ネタニヤフ首相は、15日、全イスラエル市民に対し、特別給付金を配布する計画を発表した。
これは日本でも行われた10万円の特別給付金のようなものだが、その金額は、18歳以上が750シェケル(2万2000円)、子供1人の家族は2000シェケル(6万円)、子供2人の家族は2500シェケル(7万3000円)、子供3人の家族は3000シェケル(9万円)とのことであった。
このための予算は、60億シェケル(180億円)に登る。ネタニヤフ首相は、このプログラムについて、全国民誰一人として、給付を見捨てられることのないようにということのためだと説明した。
<批判殺到:貧富の差は無視できない>
ところが、この案には、批判が殺到した。イスラエル人11万4000人は、100万ドル以上(1億円)、1万6000人は、5−50万ドル(500万から5000万円)の財産を持っている。ネタニヤフ首相の案によれば、これらの人々も支給を受けることになるわけである。
イスラエル銀行アミール・ヤアロン総裁、経済省内部からも批判が出た。また、自営業者への支援は始まったものの、金額が低すぎるとして批判が出ている中での発表であったために、自営業者からも大きな反発が出た。
カン・ニュースによると、最終的には、青白党ガンツ氏が、支援金は、貧困層に絞るべきだと主張したため、来週の閣議でも論議されることはないようだとのこと。支給がどうなるかは不明となった。
<市民の助け合い:本当に必要な人に給付金を>
この発表がなされると、チャンネル13の深夜番組ハツィノールが、給付金を、本当に必要な人に振り分けようと、クラウドファンディングで、献金を募った。すると、政府から給付を一切受けられない人からの電話が殺到したという。子供が飢えているとか、電気を止められたままだとか、悲惨すぎる声だったと、テレビ曲担当者のガイ・レレルさんは報告している。
献金の方は、金曜朝までで5633人、277万2112シェケル(約9000万円)が、給付金の献金を申し出たとのこと。また、テレビ局が、15歳の少女が、もはや夜はろうそくをつけるしかないと訴えているとツイッターにアップしていたのを受けて、支援を申し出たところ、電力会社から、それをカバーするとの申し出があったという。
*失業率の現状:これから厳しくなる失業率
イスラエル国内の失業率は、常に流動しているので、実際どうなっているかは、なかなかつかみにくいという。ハローワークのような就労斡旋所を通じて仕事を探している人でみると、85万3843人が仕事を探している。このうち、57万5163人は休業状態だが、無給という人である。
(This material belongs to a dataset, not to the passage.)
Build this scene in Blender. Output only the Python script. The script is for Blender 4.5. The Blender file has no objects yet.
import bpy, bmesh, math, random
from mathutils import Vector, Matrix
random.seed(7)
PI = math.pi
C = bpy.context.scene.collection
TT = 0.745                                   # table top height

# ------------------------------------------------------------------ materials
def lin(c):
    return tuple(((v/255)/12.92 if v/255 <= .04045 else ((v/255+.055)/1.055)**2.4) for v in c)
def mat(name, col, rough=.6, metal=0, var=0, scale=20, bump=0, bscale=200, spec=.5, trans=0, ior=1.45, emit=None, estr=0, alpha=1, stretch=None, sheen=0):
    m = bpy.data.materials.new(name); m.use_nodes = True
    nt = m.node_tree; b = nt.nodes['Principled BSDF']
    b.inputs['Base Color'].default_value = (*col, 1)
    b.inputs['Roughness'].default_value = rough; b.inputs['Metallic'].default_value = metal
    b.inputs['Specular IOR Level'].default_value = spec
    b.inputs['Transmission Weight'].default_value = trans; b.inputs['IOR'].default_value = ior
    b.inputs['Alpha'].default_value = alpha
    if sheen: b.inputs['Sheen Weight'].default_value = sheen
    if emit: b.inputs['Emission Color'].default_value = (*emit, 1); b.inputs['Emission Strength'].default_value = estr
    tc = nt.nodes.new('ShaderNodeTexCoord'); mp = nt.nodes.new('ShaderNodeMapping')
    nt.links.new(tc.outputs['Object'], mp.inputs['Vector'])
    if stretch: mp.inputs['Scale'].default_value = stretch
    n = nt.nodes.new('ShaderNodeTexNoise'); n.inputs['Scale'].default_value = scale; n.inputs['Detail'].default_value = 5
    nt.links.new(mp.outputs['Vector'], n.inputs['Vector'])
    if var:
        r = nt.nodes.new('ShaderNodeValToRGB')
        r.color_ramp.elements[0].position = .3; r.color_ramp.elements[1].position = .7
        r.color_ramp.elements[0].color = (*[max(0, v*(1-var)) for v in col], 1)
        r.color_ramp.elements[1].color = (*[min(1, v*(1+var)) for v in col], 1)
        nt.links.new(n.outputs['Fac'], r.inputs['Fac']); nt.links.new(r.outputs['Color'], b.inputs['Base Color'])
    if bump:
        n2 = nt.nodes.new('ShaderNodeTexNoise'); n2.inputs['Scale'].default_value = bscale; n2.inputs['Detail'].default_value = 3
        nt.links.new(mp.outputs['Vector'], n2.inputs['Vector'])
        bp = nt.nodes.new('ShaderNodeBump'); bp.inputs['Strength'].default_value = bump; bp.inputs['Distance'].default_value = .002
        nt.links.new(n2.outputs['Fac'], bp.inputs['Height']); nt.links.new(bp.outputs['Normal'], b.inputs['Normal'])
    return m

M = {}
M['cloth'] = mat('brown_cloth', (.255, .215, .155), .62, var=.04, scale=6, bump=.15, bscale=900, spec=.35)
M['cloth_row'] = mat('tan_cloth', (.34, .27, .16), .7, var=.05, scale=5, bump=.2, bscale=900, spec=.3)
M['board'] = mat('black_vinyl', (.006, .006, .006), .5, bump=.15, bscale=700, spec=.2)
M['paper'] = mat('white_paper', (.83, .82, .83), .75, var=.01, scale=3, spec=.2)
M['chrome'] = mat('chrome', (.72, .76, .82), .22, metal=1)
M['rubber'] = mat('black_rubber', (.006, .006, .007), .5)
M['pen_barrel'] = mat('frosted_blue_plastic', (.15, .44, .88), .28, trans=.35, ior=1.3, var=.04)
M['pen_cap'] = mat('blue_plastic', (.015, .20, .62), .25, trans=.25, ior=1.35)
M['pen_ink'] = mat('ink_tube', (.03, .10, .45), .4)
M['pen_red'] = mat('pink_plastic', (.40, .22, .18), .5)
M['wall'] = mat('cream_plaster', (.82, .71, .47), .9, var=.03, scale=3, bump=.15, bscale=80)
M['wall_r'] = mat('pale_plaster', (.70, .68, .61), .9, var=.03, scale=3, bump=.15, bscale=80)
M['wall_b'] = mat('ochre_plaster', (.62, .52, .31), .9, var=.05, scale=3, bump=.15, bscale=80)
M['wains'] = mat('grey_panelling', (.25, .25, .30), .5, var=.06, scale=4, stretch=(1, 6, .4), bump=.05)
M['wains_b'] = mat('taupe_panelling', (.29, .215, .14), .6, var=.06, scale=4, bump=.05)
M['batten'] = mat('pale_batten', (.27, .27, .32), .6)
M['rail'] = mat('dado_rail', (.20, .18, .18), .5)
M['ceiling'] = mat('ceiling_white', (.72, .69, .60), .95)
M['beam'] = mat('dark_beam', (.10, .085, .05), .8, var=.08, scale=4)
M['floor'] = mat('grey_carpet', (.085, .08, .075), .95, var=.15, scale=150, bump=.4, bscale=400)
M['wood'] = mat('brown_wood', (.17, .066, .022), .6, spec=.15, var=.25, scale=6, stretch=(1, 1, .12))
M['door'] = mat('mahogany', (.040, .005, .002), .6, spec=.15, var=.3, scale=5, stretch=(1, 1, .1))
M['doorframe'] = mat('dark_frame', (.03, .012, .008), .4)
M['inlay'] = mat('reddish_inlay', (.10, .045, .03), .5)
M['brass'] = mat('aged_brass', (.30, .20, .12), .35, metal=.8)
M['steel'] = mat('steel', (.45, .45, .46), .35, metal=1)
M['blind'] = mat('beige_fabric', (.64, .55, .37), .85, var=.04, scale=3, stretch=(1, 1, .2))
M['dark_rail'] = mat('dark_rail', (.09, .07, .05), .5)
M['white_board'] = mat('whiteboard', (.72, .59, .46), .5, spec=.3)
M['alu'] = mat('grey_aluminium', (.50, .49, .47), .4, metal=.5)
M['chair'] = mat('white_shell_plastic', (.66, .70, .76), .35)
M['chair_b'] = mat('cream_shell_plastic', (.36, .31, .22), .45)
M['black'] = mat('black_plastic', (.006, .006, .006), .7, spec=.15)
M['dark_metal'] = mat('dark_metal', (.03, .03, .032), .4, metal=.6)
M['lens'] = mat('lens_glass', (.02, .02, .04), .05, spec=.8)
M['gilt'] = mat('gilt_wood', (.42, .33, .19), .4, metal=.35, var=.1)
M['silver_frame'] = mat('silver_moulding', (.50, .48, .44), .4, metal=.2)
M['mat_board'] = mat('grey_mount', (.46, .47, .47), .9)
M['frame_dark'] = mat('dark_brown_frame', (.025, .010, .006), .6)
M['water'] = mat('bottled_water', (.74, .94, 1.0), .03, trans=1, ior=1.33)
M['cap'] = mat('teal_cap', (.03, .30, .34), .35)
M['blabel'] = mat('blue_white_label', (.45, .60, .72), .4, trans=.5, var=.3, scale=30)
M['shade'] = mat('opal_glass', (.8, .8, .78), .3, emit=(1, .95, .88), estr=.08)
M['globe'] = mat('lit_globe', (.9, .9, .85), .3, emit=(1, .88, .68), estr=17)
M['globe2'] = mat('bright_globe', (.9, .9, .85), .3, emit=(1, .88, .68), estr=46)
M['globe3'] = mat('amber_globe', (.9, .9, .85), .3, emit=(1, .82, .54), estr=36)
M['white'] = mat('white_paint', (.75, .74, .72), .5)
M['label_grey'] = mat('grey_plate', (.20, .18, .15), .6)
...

このため、中央統計局の失業率となると、今年上半期の失業率は5.2%である。しかし無給休暇の人を入れると10%以上となり、上記のように、仕事を実際に探している人で換算すると21%から22%となるのである。
失業率の動向だが、世界と同様、本格的な失業が始まるのはこれからだという。イスラエル銀行が、中央統計局の数字から予測したところによると、25−26歳の失業率は今年6.2%だが、2021年は7.4%と予測されている。
しかし、無給休暇も入れた実質で計算すれば、次の3ヶ月で、25%以上、その次の3ヶ月で、10−15%になる(回復みこみ?)と予測されている。
ハイテク産業では、ほぼ25%の会社が、新規雇用を中止。45%は延期と答えている。しかし、テレワークにして能率が上がったと答えた会社もあるとのこと。新たにデリバリー業務を加えた会社が18.3%、オンラインショップを始めた会社が14%あったとのこと。
<石のひとりごと>
市民全員への特別給付金。たしかに、額もたいしたことないし、もらったところで、どんな効果がでるかは、かなり不明である。イスラエルでは、やはりボツになりそうだ。
一方、日本ではこれを実施した。しかもイスラエルよりはるかに大胆な額で、給付が全く必要ない、裕福な人にまで行きわたり、一方で、住所のない、本当に支援が必要な、ホームレスの人々にどれぐらいいきわたったのかは不明である。
日本では、大きくこれに反対する人はいなかったように思うが、日本人の私たちは、ほとんどが、自分さえもらえるなら、それでよかったのか。国への圧迫になると考えつつも、結局はもらった人がほとんどであっただろう。
私たちは、自分に直接関係ないことで、国の将来を慮って、政治に対して声を上げるということがほとんどなくなっている。政府も、国民に何を言われようが、最終的には、政府の思う通りをするというというのが国風になってしまっていて、批判されても大して悪びれてないようである。
しかし、明治維新の時代の日本はそうではなかった。大きな内戦なしに、殿様政治から、民主政治に移行できたのは、世界でも日本だけである。これからの日本。どうなっていくのか。主がこの国を導いてくださるように。また、通年だけにとらわれず、自分の存在や、力の小ささにとらわれず、自分のなすべきことを知り、働いていくことができるようにと思う。